The gifts were wrapped and I don't think we had a tree that year, so they were on the floor waiting for Christmas morning. Eight presents for nine children.
Much to my astonishment when Christmas morning dawned, there were nine presents from "Santa".
When I opened mine I could barely keep from crying. Dad had got one of his friends to pick me up a jar of sachet cream from Avon!
I was so touched that Dad Golden hadn't forgotten me Felisol!
Almost 42 years later and that memory is still strong.
By the way long after the sweet fragrance of that sachet was gone, sweeter still is the empty jar that I still have and sweeter still is the memory I still have of my precious Dad!!
Your post made me think of that just now my Felisol....God bless you my dear friend...Love Terry

PS Of course there was quite an assortment of gifts from all of the kids to Mom and Dad Golden.
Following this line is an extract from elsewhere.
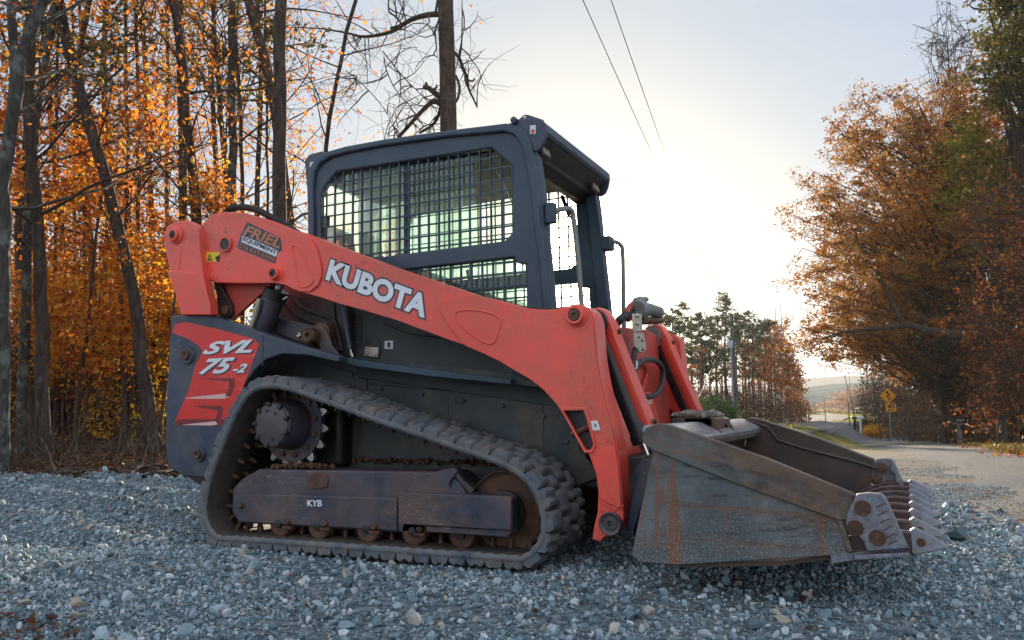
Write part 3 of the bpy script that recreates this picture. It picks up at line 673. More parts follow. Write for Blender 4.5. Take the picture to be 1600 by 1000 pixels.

PS The one funny thing I remember about that Christmas is that Dad made us Habitant Pea Soup for the Christmas meal and my brother, Teddy was so mad the he hit himself in the head and whined, "Fine Christmas dinner THIS is!" Ha!!
Years later when Teddy was in his 30's Dad Golden wrapped him up a present and underneath all of the fancy wrappings was a can Habitant Pea Soup!
Dad said. "Thanks for the memories!".....

Renae said...

I know you miss him. I am so glad you have those necklaces, still.